John Lie Pahlawan Nasional Indonesia
InHua.Net – Indonesia memiliki perwira TNI keturunan Tionghoa yang dijuluki “Hantu Selat Malaka”. Dia ahli dalam penyelundupan senjata di laut untuk kepentingan perjuangan kemerdekaan RI. Namanya Jahja Daniel Dharma yang dikenal dengan nama John Lie atau Lie Tjeng Tjoan.
Ia lahir pada 9 Maret 1911 di Manado, dari pasangan suami isteri Lie Kae Tae dan Oei Tjeng Nie Nio.
Perjalanan John Lie dimulai ketika ia dan teman-teman pelautnya asal Indonesia, yang bekerja di perusahaan pelayaran Belanda, pulang ke Tanah Air setelah kekalahan Jepang pada tahun 1945.

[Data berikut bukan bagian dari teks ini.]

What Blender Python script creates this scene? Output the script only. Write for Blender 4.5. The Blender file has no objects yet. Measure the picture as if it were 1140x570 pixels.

Selama perjalanan pulang ke Indonesia, John Lie singgah ke Singapura selama 10 hari. Tujuannya, untuk mempelajari sistem pembersihan ranjau laut dari Royal Navy Inggris dan taktik perang laut di Pelabuhan Singapura.

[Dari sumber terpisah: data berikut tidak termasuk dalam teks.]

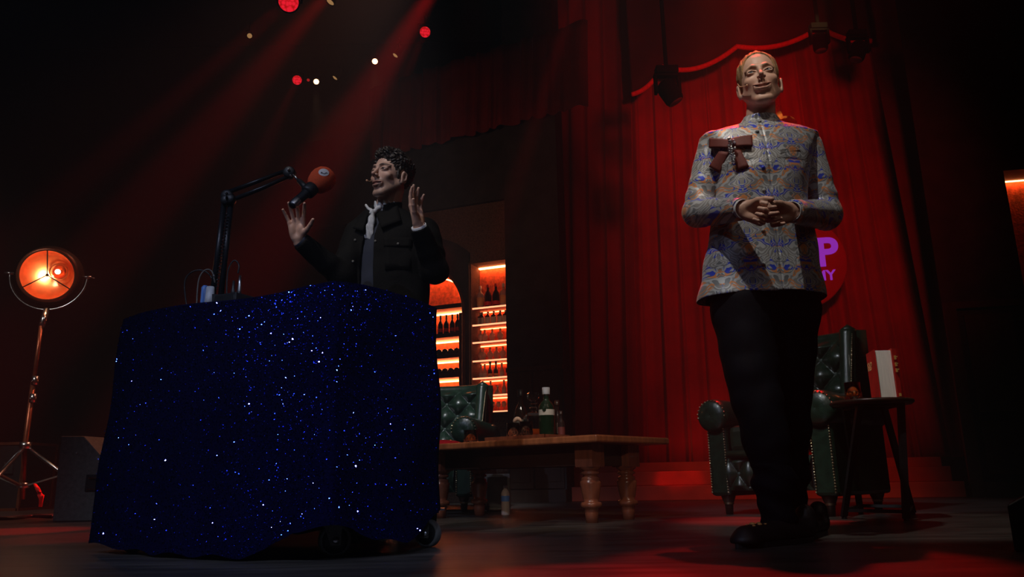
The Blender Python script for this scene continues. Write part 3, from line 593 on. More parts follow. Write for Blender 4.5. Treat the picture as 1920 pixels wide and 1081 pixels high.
# ---------------------------------------------------------------- chesterfield armchairs
def tuft(u, v, w, h_):
    a = u / w + v / h_; b = u / w - v / h_
    return (abs(math.sin(PI * a / 2)) * abs(math.sin(PI * b / 2))) ** .55
def armchair(name, label, H, hw=.31):
    r_ = thing(name, label, 'armchair', (0, 0, 0)); L_ = M['leather']
    # back: tufted front face, curved cross-section, leaning
    nx, nz = 90, 110; rows = []; TP = .095; zb0 = .40
    def backpt(t, w):
        x = (t * 2 - 1) * hw; z = zb0 + (H - zb0) * w; y = .20 + .12 * w - .10 * (abs(t * 2 - 1) ** 3)
        return x, y, z
    for j in range(nz + 1):
        row = []
        for i in range(nx + 1):
            t, w = i / nx, j / nz; x, y, z = backpt(t, w); e = min(1, min(w, 1 - w) * 12) * min(1, min(t, 1 - t) * 14)
            row.append((x, y - .068 * tuft(x, z - zb0, TP, TP) * e - .02 * e, z))
        rows.append(row)
    top = [[(x_, y_ + .02 + .045 * (1 - math.cos(a)), z_ + .045 * math.sin(a)) for x_, y_, z_ in [backpt(i / nx, 1) for i in range(nx + 1)]] for a in np.linspace(0, PI, 9)]
    top = [[(q[0], q[1] - .02, q[2]) for q in rw] for rw in top]
    bk = [[(x_, .44 + .0 * w, z_) for x_, y_, z_ in [backpt(i / nx, w) for i in range(nx + 1)]] for w in (1, 0)]
    bk[0] = [(top[-1][i][0], top[-1][i][1], top[-1][i][2]) for i in range(nx + 1)]
    MB().grid(rows + top + bk).build('backrest', L_, r_)
    mb = MB()
    for i in range(-6, 7):
        for j in range(0, 12):
            if (i + j) % 2: continue
            x = i * TP; z = zb0 + j * TP
            if abs(x) > hw - .04 or z > H - .03 or z < zb0 + .03: continue
            t = (x / hw + 1) / 2; w = (z - zb0) / (H - zb0); y = backpt(t, w)[1]; MB().sphere((x, y - .024, z), (.011, .006, .011), 0, 8).build('back_button', M['button'], r_)
    for s_ in (-1, 1):
        # wing: padded side panel running up the back
        mb = MB(); pts = []; 
        for k in range(26):
            w = k / 25; z = .50 + (H + .015 - .50) * w; y = .03 + .12 * w; pts.append([(s_ * (hw + .01 + .045 * math.cos(a)) if True else 0, y + .055 * math.sin(a) + .02 * math.sin(w * 30) * 0, z) for a in np.linspace(0, 2 * PI, 13)[:-1]])
        mb.grid(pts, wrap=True); mb.add([(s_ * (hw + .01), .15, H + .05)] + pts[-1], [(0, i + 1, (i + 1) % 12 + 1) for i in range(12)], 0, True)
        out = [[(s_ * (hw + .0), .10, .45), (s_ * (hw + .05), .30, .45), (s_ * (hw), .44, .45)], [(s_ * (hw), .17, H + .02), (s_ * (hw + .05), .32, H + .03), (s_ * (hw), .42, H + .02)]]
        mb.grid(out); mb.build('wing', L_, r_, solid=.01)
        mb = MB()
        for k in range(34):
            w = k / 33; mb.sphere((s_ * (hw + .045), .03 + .12 * w - .035, .62 + (H - .64) * w), .0055, 0, 6)
        mb.build('nail_trim', M['stud'], r_)
        # rolled arm with pleated scroll
        mb = MB(); xa = s_ * (hw + .0); za = .545; prof_ = []
        ring = lambda rr, y, n_=28, pl=0: [(xa + (rr * (1 + pl * (.5 + .5 * math.cos(14 * a)))) * math.cos(a), y, za + (rr * (1 + pl * (.5 + .5 * math.cos(14 * a)))) * math.sin(a)) for a in np.linspace(0, 2 * PI, n_ * 2 + 1)[:-1]]
        rr_ = [ring(.001, -.37), ring(.02, -.375), ring(.045, -.372, 28, -.05), ring(.075, -.365, 28, -.03), ring(.09, -.35), ring(.096, -.32), ring(.094, -.1), ring(.094, .15), ring(.09, .38), ring(.001, .38)]
        mb.grid(rr_, wrap=True); mb.build('arm_roll', L_, r_)
        mb = MB(); x0, x1 = sorted((s_ * (hw - .07), s_ * (hw + .055))); mb.box(((x0 + x1) / 2, .03, .31), (x1 - x0, .72, .42)); mb.build('arm_side', L_, r_, bevel=.02)
        mb = MB()
        for k in range(26):
            for xx in (x0 + .012, x1 - .012): mb.sphere((xx, -.333, .12 + k * .0145), .0055, 0, 6)
        for k in range(14):
            a = PI * (1.05 * k / 13) if s_ > 0 else PI * (1.05 * k / 13) - .05
            mb.sphere((xa + .086 * math.cos(a), -.358, za + .086 * math.sin(a)), .0055, 0, 6)
        mb.build('nail_trim', M['stud'], r_)
    # seat cushion
    mb = MB(); mb.box((0, -.05, .41), (2 * hw - .16, .56, .15)); mb.build('seat_cushion', L_, r_, bevel=.035)
    mb = MB(); mb.tube([(-hw + .08, -.345, .325), (hw - .08, -.345, .325)], .022, 10); mb.build('seat_roll', L_, r_)
    rows = []
    for j in range(41):
        z = .13 + .18 * j / 40; rows.append([(x, -.325 - .035 * tuft(x, z - .13, .06, .09) * min(1, min(j, 40 - j) / 6), z) for x in np.linspace(-hw + .07, hw - .07, 111)])
    MB().grid(rows).build('front_panel', L_, r_)
    mb = MB()
    for i in range(-5, 6):
        for j in (0, 1, 2):
            if (i + j) % 2 == 0 and abs(i * .06) < hw - .1: MB().sphere((i * .06, -.328, .13 + .09 * j if j != 0 else .145), (.009, .006, .009), 0, 7).build('front_button', M['button'], r_)
    MB().box((0, .05, .22), (2 * hw - .02, .74, .18)).build('frame', M['lining'], r_)
    for x in (-hw + .02, hw - .02):
        for y in (-.27, .36):
            mb = MB(); mb.lathe([(.016, .0), (.02, .0), (.024, .055), (.027, .058), (.027, .064), (.036, .085), (.043, .11), (.04, .132)], 18, 0, Matrix.Translation((x, y, 0))); lg = mb.build('leg', M['darkwood'], r_)
            MB().lathe([(.0285, .055), (.029, .060), (.0285, .066)], 18, 0, Matrix.Translation((x, y, 0))).build('ferrule', M['stud'], lg)
    return r_
c2 = armchair('armchair', 'green buttoned leather armchair behind the standing person\'s legs', 1.0)
c2.location = (1.60, 4.52, 0); c2.rotation_euler.z = R(-45)
c1 = armchair('armchair', 'green buttoned leather armchair behind the coffee table beside the desk', .89)
c1.location = (-.58, 5.80, 0); c1.rotation_euler.z = R(-12)
# side table --------------------------------------------------------------------
stx = Vector((1.66, 3.72, 0)); zs_ = G(1640, 752, .6)[2]
hT = W(1632, 751, 3.72).z
st = thing('side_table', 'small round dark side table with thin square legs', 'table', stx)
tr = (W(1706, 750, 3.72).x - W(1560, 750, 3.72).x) / 2; stc = Vector(((W(1706, 750, 3.72).x + W(1560, 750, 3.72).x) / 2, 3.72, 0))
MB().lathe([(.001, hT - .022), (tr - .01, hT - .022), (tr, hT - .014), (tr, hT - .004), (tr - .006, hT), (.001, hT)], 48, 0, Matrix.Translation(stc)).build('tabletop', M['darkwood'], st)
foot = [(1583, 972), (1700, 976), (1712, 964), (1614, 962)]; topp = [(-.10, -.10), (.09, -.10), (.10, .09), (-.09, .09)]
fpts = []
for (px, py), (tx, ty_) in zip(foot, topp):
    g0 = G(px, py); g0 = Vector((stc.x + (g0.x - stc.x), g0.y, 0)); fpts.append(g0); t0 = stc + Vector((tx, ty_, hT - .023))
    mb = MB(); hw_ = .013
    mb.hexa([g0 + Vector(v) for v in ((-hw_, -hw_, .01), (hw_, -hw_, .01), (hw_, hw_, .01), (-hw_, hw_, .01))], [t0 + Vector(v) for v in ((-hw_, -hw_, 0), (hw_, -hw_, 0), (hw_, hw_, 0), (-hw_, hw_, 0))]); lg = mb.build('leg', M['blackmetal'], st)
    MB().lathe([(.001, 0), (.012, 0), (.012, .011), (.001, .011)], 12, 0, Matrix.Translation(g0)).build('foot_pad', M['black'], lg)
mb = MB()
for i in range(4):
    a, b = fpts[i] + Vector((0, 0, .04)), fpts[(i + 1) % 4] + Vector((0, 0, .04)); mb.tube([a, b], .011, 4, sm=False)
mb.build('stretcher', M['blackmetal'], st)
mb = MB()
for i in range(4): mb.tube([stc + Vector((*topp[i], hT - .03)), stc + Vector((*topp[(i + 1) % 4], hT - .03))], .010, 4, sm=False)
mb.build('top_frame', M['blackmetal'], st)
tumbler('whisky_tumbler', 'tumbler with an inch of whisky on the round side table', Vector((W(1601, 748, 3.66).x, 3.66, hT + .0005)), (W(1616, 740, 3.66).x - W(1587, 740, 3.66).x) / 2 * .98, W(1600, 717, 3.66).z - hT, None, .12)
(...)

John sengaja mempelajari taktik perang laut demi memuluskan rencananya bergabung ke laskar perjuangan. Kendati demikian, setiba di Indonesia, John tidak langsung bergabung ke laskar perjuangan. Ia memilih mengumpulkan uang di Yogyakarta.
Pada Mei 1946, John Lie menemui pimpinan Laskar Kebaktian Rakyat Indonesia (KRIS) Hans Pandelaki dan Mohede di Jalan Cilacap, Menteng, Jakarta, dan mulai bergabung dengan Laskar tsb pada Mei 1946.
John Lie pun diangkat sebagai Kelasi III dan diberi mandat pada 29 Agustus 1946, untuk pergi ke Pelabuhan Cilacap, bergabung bersama ALRI di sana. Berangkatlah John Lie ke Cilacap dengan menumpang gerbong pos di kereta api uap dari Yogyakarta.
Pada September 1947, Kepala Urusan Pertahanan di Luar Negeri membeli sejumlah kapal cepat. Pemerintah kemudian menyaring personalia yang layak untuk mengawaki satuan kapal cepat yang digunakan untuk memasok kebutuhan perlengkapan perjuangan Indonesia.
John Lie ditunjuk untuk memimpin kapal cepat bernama “The Outlaw” dan melakukan operasi rute Singapura-Labuan Bilik dan Port Swettenham di Malaysia (yang skrg dikenal sebagai Port Klang)
Saat itulah cerita legendaris John Lie lolos dari blokade Belanda untuk menyelundupkan senjata terjadi.
Banyak kisah yang menegangkan selama operasi yang dijalankan John Lie bersama kru The Outlaw. Tetapi berkat kelihaian John Lie, mereka selalu lolos dari kepungan musuh.
Pada 30 September 1949, John dipindahkan ke Bangkok. Ia ditugaskan di Pos Hubungan Luar Negeri. Tugasnya di darat sama saja, yaitu mendapatkan pasokan senjata yang lebih banyak untuk para pejuang di Tanah Air.
John Lie kemudian melanjutkan tugasnya di TNI AL dalam sejumlah misi penting. Mulai dari penumpasan DI/TII Kartosuwiryo, penumpasan RMS hingga PRRI-Permesta.
Pangkat terakhir John Lie adalah Laksamana Muda, tercatat sebagai pangkat tertinggi bagi pejuang keturunan Tionghoa di Indonesia sampai saat ini.
Pada 27 Agustus 1988 John Lie berpulang ke pangkuan Tuhan. Anak asuh, pengemis, anak jalanan dan gelandangan memenuhi kediamannya di Menteng, Jakarta Pusat. Tokoh Tionghoa yang selama ini menyantuni mereka telah pergi untuk selama-lamanya.
Pemerintah Indonesia, pada masa pemerintahan Presiden Susilo Bambang Yudhoyono, yaitu tepat pada tanggal 9 November 2009 menganugerahkan Gelar Pahlawan Nasional dan Bintang Mahaputera Adipradana kepada mendiang John Lie, yang diterima oleh istrinya, Margareth Angkuw.
Selain itu, untuk mengenang jasanya untuk perkembangan TNI Angkatan Laut, nama John Lie juga diabadikan pada salah satu kapal perang yang dimiliki oleh Indonesia, yaitu KRI John Lie dengan nomor lambung 358. KRI John Lie mulai menjadi bagian dari Angkatan Laut TNI sejak tahun 2014, bersama KRI Bung Tomo-357 dan KRI Usman Harun-359.